Maybe. Someday. No guarantees.
Interns are most afraid of is losing their shot at that ladder. If they were to speak up against the system, they could sabotage even that. It’s all part of the game. People come into an internship to network, to open doors, to make connections. To bring forth a complaint against the very program they depend on to start up their (maybe, someday, no guarantees) careers would be professional suicide.
It doesn’t matter if the system is unfair. It doesn’t matter if you can’t pay your rent. It doesn’t matter if it never leads to a Job. It’s still your only shot.
And so, the unpaid internship system sticks–even though it is likely illegal, probably immoral, and definitely causing massive financial and personal damage to an entire generation.

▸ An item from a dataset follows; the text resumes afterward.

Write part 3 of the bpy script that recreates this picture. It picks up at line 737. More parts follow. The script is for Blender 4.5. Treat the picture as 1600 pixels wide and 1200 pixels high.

As I said, the internship system works for me. It works for a few others I have met, too, If an organization has room for a student like myself to come in and do some experiential learning, I welcome the sponsorship. I welcome any responsibility they are willing to give that student. There is nothing malicious about the not-for-profit organization for which I intern. This is not a statement about them. This is a statement about the incredible people I have met, the incredible work they do–and how very deserving they are of a national-level system that requires fair and adequately compensated entry-level employment practices in the United States.
After all, just imagine the kind of work these amazing young people could do for the country if they were able to get 8 hours of sleep, eat properly, and live without the stress of an unpaid worker.
Darling, darling America, my conclusion is this: When your young people work THIS hard, when they are THIS smart, when they are THIS MUCH unavoidably in debt…they should be paid for the first Job they get in their field. And they should not be afraid to stand up and say it, either.